Il convient de s'assurer que tous les projets soutenus aient un véritable impact sur les conditions de vie des femmes et leur permettent d'atteindre leur propre émancipation. Nul n'est plus en mesure que les organisations féministes locales d'en juger : les associer à cette démarche est donc une nécessité, de même que l'implication des femmes et des jeunes filles dans les instances de décision de manière pleine, effective et égale.

Le futur projet de loi représente une opportunité importante pour entrer véritablement dans l'objectif de développement durable numéro 5. Il convient de fixer des objectifs clairs et ambitieux et de définir un cadre limpide de redevabilité par l'application systématique des marqueurs genre de l'OCDE afin de mesurer l'atteinte des objectifs, mais aussi d'assurer la formation de l'ensemble des agents et agentes de l'aide publique au développement à l'égalité de genre.

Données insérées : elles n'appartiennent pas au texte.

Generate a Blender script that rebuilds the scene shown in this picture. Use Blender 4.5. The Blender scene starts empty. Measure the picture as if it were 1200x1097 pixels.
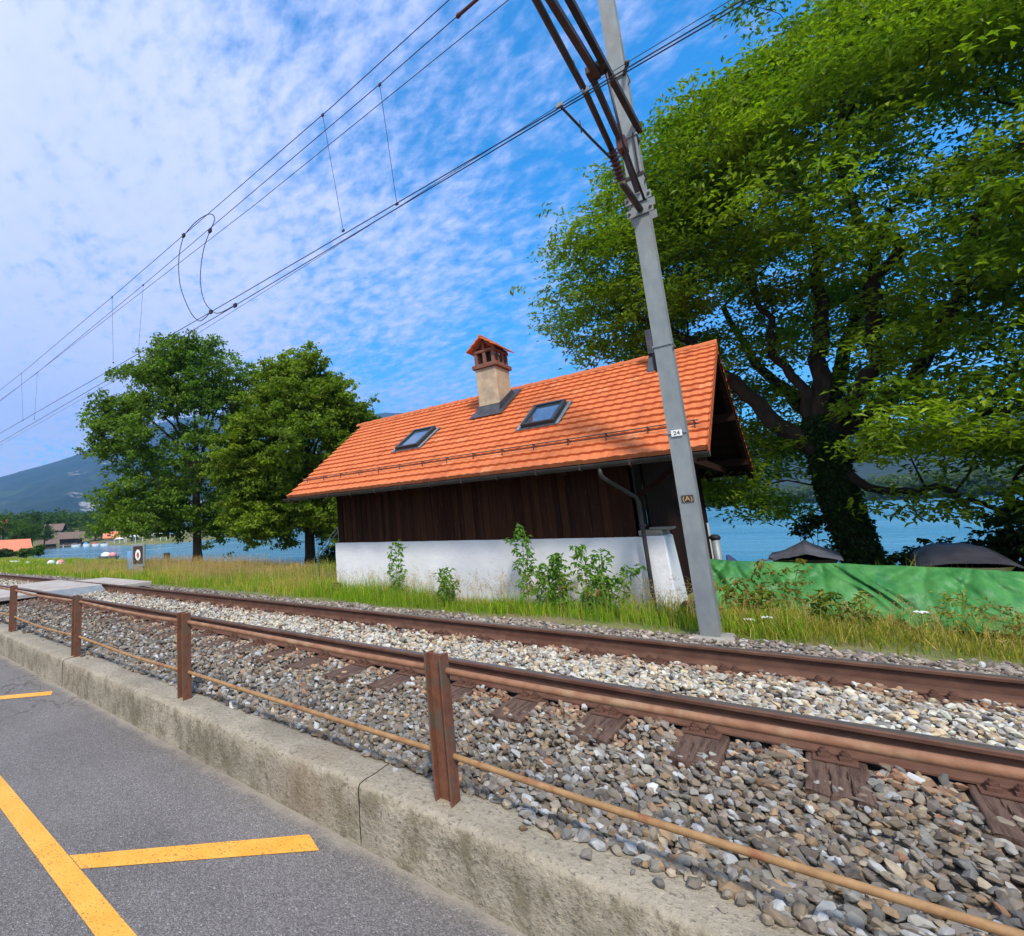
import bpy, bmesh, math, random
import numpy as np
from mathutils import Vector, Matrix, noise as mnoise
random.seed(7); RNG = np.random.default_rng(7)
SC = bpy.context.scene; COL = SC.collection
R = math.radians

# ------------------------------------------------------------------ camera
YAW, PITCH, ROLL = R(44.161), R(8.640), R(3.095)
fw = Vector((-math.sin(YAW)*math.cos(PITCH), math.cos(YAW)*math.cos(PITCH), math.sin(PITCH)))
r0 = Vector((math.cos(YAW), math.sin(YAW), 0)); d0 = fw.cross(r0)
rt = math.cos(ROLL)*r0 + math.sin(ROLL)*d0; dn = -math.sin(ROLL)*r0 + math.cos(ROLL)*d0
cam_d = bpy.data.cameras.new('camera'); cam = bpy.data.objects.new('camera', cam_d); COL.objects.link(cam)
up = -dn; bk = -fw
cam.matrix_world = Matrix(((rt.x, up.x, bk.x, 0), (rt.y, up.y, bk.y, 0), (rt.z, up.z, bk.z, 1.83), (0, 0, 0, 1)))
cam_d.sensor_fit = 'HORIZONTAL'; cam_d.sensor_width = 36; cam_d.lens = 17.336
cam_d.shift_x = 0.1875; cam_d.shift_y = -0.0170
cam_d.clip_start = 0.05; cam_d.clip_end = 40000
SC.camera = cam

# ------------------------------------------------------------------ light and exposure
SUN_EL, SUN_AZ = 50, 140            # azimuth clockwise from +Y
SC.view_settings.view_transform = 'Standard'; SC.view_settings.look = 'None'
SC.view_settings.exposure = 0.95; SC.view_settings.gamma = 1
try:
    SC.cycles.use_denoising = True; SC.cycles.max_bounces = 8; SC.cycles.volume_bounces = 0
    SC.cycles.transparent_max_bounces = 8
except Exception: pass
sun_d = bpy.data.lights.new('sun', 'SUN'); sun_d.energy = 3.0; sun_d.angle = R(8); sun_d.color = (1, .94, .83)
sun = bpy.data.objects.new('sun', sun_d); COL.objects.link(sun)
sv = Vector((math.sin(R(SUN_AZ))*math.cos(R(SUN_EL)), math.cos(R(SUN_AZ))*math.cos(R(SUN_EL)), math.sin(R(SUN_EL))))
sun.rotation_euler = sv.to_track_quat('Z', 'Y').to_euler(); sun.location = sv*50

class NT:
    def __init__(s, tree): s.t = tree; s.n = tree.nodes; s.l = tree.links
    def node(s, typ, **kw):
        n = s.n.new(typ)
        for k, v in kw.items():
            if k.startswith('i_'):
                key = k[2:]; key = int(key) if key.isdigit() else key.replace('_', ' ')
                s.set(n.inputs[key], v)
            else: setattr(n, k, v)
        return n
    def set(s, inp, v):
        if isinstance(v, bpy.types.NodeSocket): s.l.new(v, inp)
        else: inp.default_value = v
    def math(s, op, a, b=None, c=None, clamp=False):
        n = s.n.new('ShaderNodeMath'); n.operation = op; n.use_clamp = clamp
        for i, v in enumerate((a, b, c)):
            if v is not None: s.set(n.inputs[i], v)
        return n.outputs[0]
    def mix(s, f, a, b, blend='MIX'):
        n = s.n.new('ShaderNodeMix'); n.data_type = 'RGBA'; n.blend_type = blend
        s.set(n.inputs[0], f)
        for i, v in ((6, a), (7, b)):
            s.set(n.inputs[i], tuple(v)+(1,) if isinstance(v, (tuple, list)) and len(v) == 3 else v)
        return n.outputs[2]
    def noise(s, vec, scale, detail=4, rough=.55, dist=0):
        n = s.node('ShaderNodeTexNoise'); s.l.new(vec, n.inputs['Vector'])
        n.inputs['Scale'].default_value = scale; n.inputs['Detail'].default_value = detail
        n.inputs['Roughness'].default_value = rough; n.inputs['Distortion'].default_value = dist
        return n.outputs['Fac']
    def ramp(s, f, a, b, x='SMOOTHSTEP'):
        n = s.n.new('ShaderNodeMapRange'); n.interpolation_type = x
        s.set(n.inputs['Value'], f); s.set(n.inputs['From Min'], a); s.set(n.inputs['From Max'], b); return n.outputs[0]
    def mapping(s, vec, scale=(1, 1, 1), rot=(0, 0, 0), loc=(0, 0, 0)):
        n = s.node('ShaderNodeMapping'); s.l.new(vec, n.inputs[0])
        n.inputs['Scale'].default_value = scale; n.inputs['Rotation'].default_value = rot; n.inputs['Location'].default_value = loc
        return n.outputs[0]

# ------------------------------------------------------------------ sky
w = bpy.data.worlds.new('World'); SC.world = w; w.use_nodes = True
t = NT(w.node_tree); t.n.clear()
sky = t.node('ShaderNodeTexSky', sky_type='NISHITA'); sky.sun_disc = False
sky.sun_elevation = R(SUN_EL); sky.sun_rotation = R(SUN_AZ); sky.altitude = 600; sky.air_density = 1.0; sky.dust_density = .6; sky.ozone_density = 2.2
tc = t.node('ShaderNodeTexCoord'); sep = t.node('ShaderNodeSeparateXYZ'); t.l.new(tc.outputs['Generated'], sep.inputs[0])
zc = t.math('ADD', t.math('MAXIMUM', sep.outputs[2], 0), .16)
cmb = t.node('ShaderNodeCombineXYZ')
t.set(cmb.inputs[0], t.math('DIVIDE', sep.outputs[0], zc)); t.set(cmb.inputs[1], t.math('DIVIDE', sep.outputs[1], zc))
uv = cmb.outputs[0]
west = t.node('ShaderNodeVectorMath', operation='DOT_PRODUCT'); t.l.new(tc.outputs['Generated'], west.inputs[0])
west.inputs[1].default_value = (-.93, .05, .36)
big = t.noise(uv, .9, 3, .5, .3)
mid = t.noise(t.mapping(uv, (1, 1.3, 1), (0, 0, .5)), 3.6, 7, .68, .15)
fine = t.noise(t.mapping(uv, (1, 1.35, 1), (0, 0, .9), (3, 1, 0)), 17, 6, .60, .1)
cov = t.ramp(west.outputs['Value'], .15, .98, 'LINEAR')
dens = t.math('ADD', t.math('MULTIPLY', big, .85), t.math('MULTIPLY', mid, .62))
dens = t.math('ADD', dens, t.math('MULTIPLY', fine, .76))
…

Il faut également intégrer l'égalité de genre de manière transversale dans l'ensemble des projets portés par la France. Il s'agit ici d'aligner les engagements français concernant l'APD Genre avec le Gender Action Plan de l'Union Européenne, dans un souci d'ambitions rehaussées et cohérentes. Il faudrait alors viser 85 % de l'aide publique au développement dédiée à l'égalité de genre, dont 20 % auraient pour objectif principal cette égalité.

Si la notation de 100 % des projets selon les marqueurs 1 et 2 semble encore inatteignable aujourd'hui, elle représente l'horizon vers lequel nous devons tendre pour atteindre l'égalité.

Nous comptons sur la mobilisation des parlementaires lors de l'examen de cette loi pour que l'égalité entre les femmes et les hommes ne soit pas reléguée à une politique sectorielle. Elle doit au contraire constituer une priorité transversale et structurante de la politique internationale de la France : il en va de sa légitimité à se prévaloir d'une diplomatie féministe et à incarner cet État champion organisateur du Forum Génération égalité.

La consultation et la prise en compte des organisations de la société civile représentent une condition essentielle à l'élaboration de politiques pertinentes et adéquates, spécifiquement concernant l'égalité de genre.